Question

Three discs $A,B$ and $C$ having radii $2\text{m}$, $4\text{m}$ and $6\text{m}$, respectively are coated with carbon black on their outer surfaces. The wavelengths corresponding to maximum intensity are $300\text{nm}$, $400\text{nm}$ and $500\text{nm}$ respectively. The power radiated by them is $Q_A,Q_B$ and $Q_C$. Then,

• A. $Q_A$ is maximum.
• B. $Q_B$ is maximum.
• C. $Q_C$ is maximum.
• D. $Q_A=Q_B=Q_C$

Answer 1

The correct option is B $Q_B$ is maximum.

Given,
$R_A=2\text{m};R_B=4\text{m};R_C=6\text{m}$

${\lambda }_{mA}=300\text{nm}{\lambda }_{mB}=400\text{nm}{\lambda }_{mC}=500\text{nm}$

Using Wein's displacement law,

${\lambda }_m.T=b$, where $b$ is constant.

Power radiated by a body at temperature $T$ having Area $A$ is given by Stefan's law

$Q=e\sigma A{T}^4$

For a thin disc of radius $R$ emitting from both surfaces,
$A=2\pi R^2$

$\Rightarrow Q=e\sigma \left(2\pi R^2\right){\left(\frac{b}{{\lambda }_m}\right)}^4$

Since $e,\sigma$ and $b$ are same for all three disc.

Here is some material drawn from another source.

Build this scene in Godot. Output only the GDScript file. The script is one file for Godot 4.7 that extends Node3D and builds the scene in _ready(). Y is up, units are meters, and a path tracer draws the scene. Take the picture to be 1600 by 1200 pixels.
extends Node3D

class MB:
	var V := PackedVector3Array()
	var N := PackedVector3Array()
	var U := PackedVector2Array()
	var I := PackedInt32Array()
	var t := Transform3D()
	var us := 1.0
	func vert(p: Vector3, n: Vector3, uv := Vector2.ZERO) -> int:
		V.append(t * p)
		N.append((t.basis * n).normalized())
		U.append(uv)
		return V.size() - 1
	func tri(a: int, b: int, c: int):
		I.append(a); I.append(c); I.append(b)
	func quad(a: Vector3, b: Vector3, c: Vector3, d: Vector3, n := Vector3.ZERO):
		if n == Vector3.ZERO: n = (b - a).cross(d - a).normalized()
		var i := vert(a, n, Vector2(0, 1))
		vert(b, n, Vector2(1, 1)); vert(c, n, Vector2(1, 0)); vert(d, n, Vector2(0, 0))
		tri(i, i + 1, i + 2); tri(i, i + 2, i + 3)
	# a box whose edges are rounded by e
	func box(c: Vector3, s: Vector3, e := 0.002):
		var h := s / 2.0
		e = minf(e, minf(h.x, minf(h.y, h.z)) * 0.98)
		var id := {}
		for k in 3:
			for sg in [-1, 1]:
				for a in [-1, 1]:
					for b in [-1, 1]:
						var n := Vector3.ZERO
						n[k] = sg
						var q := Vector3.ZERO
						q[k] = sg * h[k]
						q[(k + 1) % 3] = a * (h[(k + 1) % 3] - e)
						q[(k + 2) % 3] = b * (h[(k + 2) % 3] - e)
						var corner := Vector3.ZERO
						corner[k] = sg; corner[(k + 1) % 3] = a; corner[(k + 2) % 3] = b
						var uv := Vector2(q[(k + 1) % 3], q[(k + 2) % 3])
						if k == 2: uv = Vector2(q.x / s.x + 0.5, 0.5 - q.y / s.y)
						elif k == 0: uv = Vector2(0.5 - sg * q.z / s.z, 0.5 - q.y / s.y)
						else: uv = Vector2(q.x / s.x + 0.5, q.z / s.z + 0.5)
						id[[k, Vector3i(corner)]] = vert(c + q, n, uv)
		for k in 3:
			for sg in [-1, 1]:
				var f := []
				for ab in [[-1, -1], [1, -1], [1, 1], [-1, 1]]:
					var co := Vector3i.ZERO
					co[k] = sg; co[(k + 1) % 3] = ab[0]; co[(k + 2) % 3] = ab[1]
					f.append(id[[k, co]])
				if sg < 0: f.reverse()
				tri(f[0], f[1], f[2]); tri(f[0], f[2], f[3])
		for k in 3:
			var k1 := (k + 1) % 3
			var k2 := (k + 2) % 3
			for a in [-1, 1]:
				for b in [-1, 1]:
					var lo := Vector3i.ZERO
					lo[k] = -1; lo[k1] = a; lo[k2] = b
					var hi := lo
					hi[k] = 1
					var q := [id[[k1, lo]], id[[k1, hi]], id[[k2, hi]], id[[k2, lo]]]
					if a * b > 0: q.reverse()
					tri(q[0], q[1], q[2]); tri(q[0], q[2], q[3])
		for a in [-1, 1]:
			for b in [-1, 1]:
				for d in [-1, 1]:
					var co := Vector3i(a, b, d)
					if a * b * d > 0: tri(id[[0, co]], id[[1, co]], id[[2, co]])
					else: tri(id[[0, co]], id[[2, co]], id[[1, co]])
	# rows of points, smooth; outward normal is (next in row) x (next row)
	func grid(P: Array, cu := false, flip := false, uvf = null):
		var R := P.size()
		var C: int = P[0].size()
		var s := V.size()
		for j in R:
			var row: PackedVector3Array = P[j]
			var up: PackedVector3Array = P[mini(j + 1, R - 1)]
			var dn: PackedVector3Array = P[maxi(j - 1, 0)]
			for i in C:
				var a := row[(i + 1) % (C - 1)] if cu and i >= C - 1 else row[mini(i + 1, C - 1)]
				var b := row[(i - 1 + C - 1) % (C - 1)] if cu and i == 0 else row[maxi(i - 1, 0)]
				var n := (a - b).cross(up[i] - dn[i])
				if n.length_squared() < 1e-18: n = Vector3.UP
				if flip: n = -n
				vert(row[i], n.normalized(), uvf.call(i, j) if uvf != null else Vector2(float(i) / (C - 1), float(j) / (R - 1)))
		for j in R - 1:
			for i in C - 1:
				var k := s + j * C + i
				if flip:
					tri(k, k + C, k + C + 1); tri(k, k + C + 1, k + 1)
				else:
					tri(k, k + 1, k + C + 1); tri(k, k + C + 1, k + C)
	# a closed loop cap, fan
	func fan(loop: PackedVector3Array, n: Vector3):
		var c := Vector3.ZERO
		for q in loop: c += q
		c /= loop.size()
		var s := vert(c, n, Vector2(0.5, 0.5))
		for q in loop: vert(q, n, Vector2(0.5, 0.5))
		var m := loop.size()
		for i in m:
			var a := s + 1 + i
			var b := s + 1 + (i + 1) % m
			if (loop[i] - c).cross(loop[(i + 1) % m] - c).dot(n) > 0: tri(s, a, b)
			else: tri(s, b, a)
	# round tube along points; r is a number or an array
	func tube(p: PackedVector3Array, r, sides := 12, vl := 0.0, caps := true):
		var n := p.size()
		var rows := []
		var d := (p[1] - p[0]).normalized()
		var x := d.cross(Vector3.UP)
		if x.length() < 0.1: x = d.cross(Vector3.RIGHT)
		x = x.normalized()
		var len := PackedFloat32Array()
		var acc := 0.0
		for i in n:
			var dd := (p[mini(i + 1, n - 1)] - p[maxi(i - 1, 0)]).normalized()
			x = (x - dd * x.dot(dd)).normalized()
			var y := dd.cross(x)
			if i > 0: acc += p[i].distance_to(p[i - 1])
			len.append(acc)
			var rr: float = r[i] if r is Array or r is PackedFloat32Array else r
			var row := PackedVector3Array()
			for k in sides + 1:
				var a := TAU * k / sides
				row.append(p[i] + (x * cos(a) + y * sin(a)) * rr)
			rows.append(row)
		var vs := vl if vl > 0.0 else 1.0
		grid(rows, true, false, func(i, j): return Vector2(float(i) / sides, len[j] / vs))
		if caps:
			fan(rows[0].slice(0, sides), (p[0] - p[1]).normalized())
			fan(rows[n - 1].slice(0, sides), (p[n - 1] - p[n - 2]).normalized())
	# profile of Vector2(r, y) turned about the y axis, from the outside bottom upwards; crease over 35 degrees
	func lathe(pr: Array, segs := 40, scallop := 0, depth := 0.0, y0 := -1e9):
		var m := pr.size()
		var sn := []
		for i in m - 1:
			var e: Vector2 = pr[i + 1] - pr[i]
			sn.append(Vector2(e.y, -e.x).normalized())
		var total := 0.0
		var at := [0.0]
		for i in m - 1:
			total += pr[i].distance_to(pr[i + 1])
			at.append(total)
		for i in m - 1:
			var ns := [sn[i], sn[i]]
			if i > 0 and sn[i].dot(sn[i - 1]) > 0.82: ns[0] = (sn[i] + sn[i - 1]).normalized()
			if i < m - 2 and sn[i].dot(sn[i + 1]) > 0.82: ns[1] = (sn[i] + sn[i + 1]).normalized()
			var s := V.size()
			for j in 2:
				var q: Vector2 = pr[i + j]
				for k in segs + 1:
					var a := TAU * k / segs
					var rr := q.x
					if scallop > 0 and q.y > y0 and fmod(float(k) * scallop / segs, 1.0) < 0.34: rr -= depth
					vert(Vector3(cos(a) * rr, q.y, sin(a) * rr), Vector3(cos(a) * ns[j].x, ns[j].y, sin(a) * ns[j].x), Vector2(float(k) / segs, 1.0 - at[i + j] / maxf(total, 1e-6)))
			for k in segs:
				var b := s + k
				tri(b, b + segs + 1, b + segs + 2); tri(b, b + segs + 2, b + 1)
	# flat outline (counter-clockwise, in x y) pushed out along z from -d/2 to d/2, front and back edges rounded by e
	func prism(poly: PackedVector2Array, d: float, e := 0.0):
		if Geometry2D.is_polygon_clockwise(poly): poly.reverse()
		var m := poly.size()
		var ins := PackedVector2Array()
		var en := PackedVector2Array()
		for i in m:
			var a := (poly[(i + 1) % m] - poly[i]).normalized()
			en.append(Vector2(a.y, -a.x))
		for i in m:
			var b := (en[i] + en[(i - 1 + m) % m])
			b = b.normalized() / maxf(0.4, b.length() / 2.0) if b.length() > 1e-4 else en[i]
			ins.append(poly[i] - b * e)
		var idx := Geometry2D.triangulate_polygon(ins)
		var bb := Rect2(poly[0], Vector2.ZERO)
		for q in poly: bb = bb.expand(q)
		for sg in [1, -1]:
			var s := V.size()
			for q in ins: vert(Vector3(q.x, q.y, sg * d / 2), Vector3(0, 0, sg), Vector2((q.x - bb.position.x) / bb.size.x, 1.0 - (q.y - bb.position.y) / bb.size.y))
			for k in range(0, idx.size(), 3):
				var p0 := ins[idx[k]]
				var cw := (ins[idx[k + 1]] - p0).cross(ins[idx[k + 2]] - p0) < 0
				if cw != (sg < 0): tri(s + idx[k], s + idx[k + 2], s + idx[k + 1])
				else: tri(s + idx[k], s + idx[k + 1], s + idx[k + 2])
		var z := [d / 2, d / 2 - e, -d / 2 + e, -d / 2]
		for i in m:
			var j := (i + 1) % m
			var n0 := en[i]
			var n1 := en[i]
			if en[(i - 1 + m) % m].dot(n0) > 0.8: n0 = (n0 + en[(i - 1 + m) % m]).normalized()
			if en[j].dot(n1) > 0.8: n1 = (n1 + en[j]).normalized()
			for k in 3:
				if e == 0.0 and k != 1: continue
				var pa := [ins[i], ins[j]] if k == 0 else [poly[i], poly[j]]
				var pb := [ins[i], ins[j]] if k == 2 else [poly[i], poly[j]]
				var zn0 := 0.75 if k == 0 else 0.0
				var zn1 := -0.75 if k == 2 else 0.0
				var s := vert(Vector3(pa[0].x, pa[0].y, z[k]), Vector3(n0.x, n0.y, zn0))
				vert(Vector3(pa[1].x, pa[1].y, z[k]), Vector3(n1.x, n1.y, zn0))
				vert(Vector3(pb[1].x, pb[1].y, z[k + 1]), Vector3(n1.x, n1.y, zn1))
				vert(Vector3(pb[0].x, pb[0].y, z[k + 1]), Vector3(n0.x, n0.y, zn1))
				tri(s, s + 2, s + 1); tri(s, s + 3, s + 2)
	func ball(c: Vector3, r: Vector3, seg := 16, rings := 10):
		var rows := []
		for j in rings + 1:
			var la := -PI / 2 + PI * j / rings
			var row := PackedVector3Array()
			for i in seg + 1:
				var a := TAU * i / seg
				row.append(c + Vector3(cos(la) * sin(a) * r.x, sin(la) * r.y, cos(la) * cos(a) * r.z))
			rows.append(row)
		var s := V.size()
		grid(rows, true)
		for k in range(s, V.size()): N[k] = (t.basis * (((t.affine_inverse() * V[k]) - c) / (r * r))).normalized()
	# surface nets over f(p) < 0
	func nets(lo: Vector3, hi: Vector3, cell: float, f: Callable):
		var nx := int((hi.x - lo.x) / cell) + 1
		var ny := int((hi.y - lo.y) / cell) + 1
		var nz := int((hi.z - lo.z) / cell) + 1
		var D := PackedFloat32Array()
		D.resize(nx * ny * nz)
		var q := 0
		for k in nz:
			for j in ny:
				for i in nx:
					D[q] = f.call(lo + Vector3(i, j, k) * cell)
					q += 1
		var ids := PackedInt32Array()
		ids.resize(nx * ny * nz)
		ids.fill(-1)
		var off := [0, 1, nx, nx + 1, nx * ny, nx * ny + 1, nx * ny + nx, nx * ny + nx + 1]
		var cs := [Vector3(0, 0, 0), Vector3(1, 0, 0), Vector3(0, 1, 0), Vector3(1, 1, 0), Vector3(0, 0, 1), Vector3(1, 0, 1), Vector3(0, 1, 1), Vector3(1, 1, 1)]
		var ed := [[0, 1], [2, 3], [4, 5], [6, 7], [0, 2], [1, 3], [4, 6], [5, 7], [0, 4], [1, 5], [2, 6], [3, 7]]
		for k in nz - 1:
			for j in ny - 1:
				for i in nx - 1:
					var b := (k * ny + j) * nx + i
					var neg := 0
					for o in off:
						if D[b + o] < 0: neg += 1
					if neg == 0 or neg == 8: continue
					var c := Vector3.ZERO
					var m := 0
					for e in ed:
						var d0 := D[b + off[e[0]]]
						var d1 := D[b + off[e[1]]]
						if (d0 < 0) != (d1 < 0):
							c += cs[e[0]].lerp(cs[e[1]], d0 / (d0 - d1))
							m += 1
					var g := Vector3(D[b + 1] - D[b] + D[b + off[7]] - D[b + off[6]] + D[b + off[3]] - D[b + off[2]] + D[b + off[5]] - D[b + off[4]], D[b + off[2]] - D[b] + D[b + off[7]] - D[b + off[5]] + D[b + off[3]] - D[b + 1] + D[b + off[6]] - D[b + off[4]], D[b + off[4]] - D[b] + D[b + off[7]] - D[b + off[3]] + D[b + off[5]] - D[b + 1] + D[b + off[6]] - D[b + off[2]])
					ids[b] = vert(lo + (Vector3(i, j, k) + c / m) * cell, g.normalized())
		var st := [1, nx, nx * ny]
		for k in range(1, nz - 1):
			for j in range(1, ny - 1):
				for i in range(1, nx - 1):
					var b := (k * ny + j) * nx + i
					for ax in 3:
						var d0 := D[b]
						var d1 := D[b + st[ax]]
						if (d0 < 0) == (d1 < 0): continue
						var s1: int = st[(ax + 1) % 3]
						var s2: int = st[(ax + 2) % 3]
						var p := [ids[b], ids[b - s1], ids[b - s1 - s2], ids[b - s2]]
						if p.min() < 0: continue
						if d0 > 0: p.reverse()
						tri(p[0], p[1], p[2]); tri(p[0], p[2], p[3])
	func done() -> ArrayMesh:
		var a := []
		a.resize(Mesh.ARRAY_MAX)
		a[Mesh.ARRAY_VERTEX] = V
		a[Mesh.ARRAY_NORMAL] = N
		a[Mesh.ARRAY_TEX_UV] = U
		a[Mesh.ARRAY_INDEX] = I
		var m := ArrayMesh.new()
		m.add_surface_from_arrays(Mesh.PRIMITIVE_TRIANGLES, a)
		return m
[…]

$\Rightarrow Q\propto \frac{R^2}{({\lambda }_m{)}^4}$

$\Rightarrow Q_A:Q_B:Q_C=\frac{(R_A{)}^2}{({\lambda }_{mA}{)}^4}:\frac{(r_B{)}^2}{({\lambda }_{mB}{)}^4}:\frac{(r_C{)}^2}{({\lambda }_{mC}{)}^4}$

$\Rightarrow Q_A:Q_B:Q_C=\frac{(2{)}^2}{(300{)}^4}:\frac{(4{)}^2}{(400{)}^4}:\frac{(6{)}^2}{(500{)}^4}$

$\Rightarrow Q_A:Q_B:Q_C=0.049:0.0625:0.057$

$\therefore Q_B$ is maximum.

Hence, option $\left(B\right)$ is correct.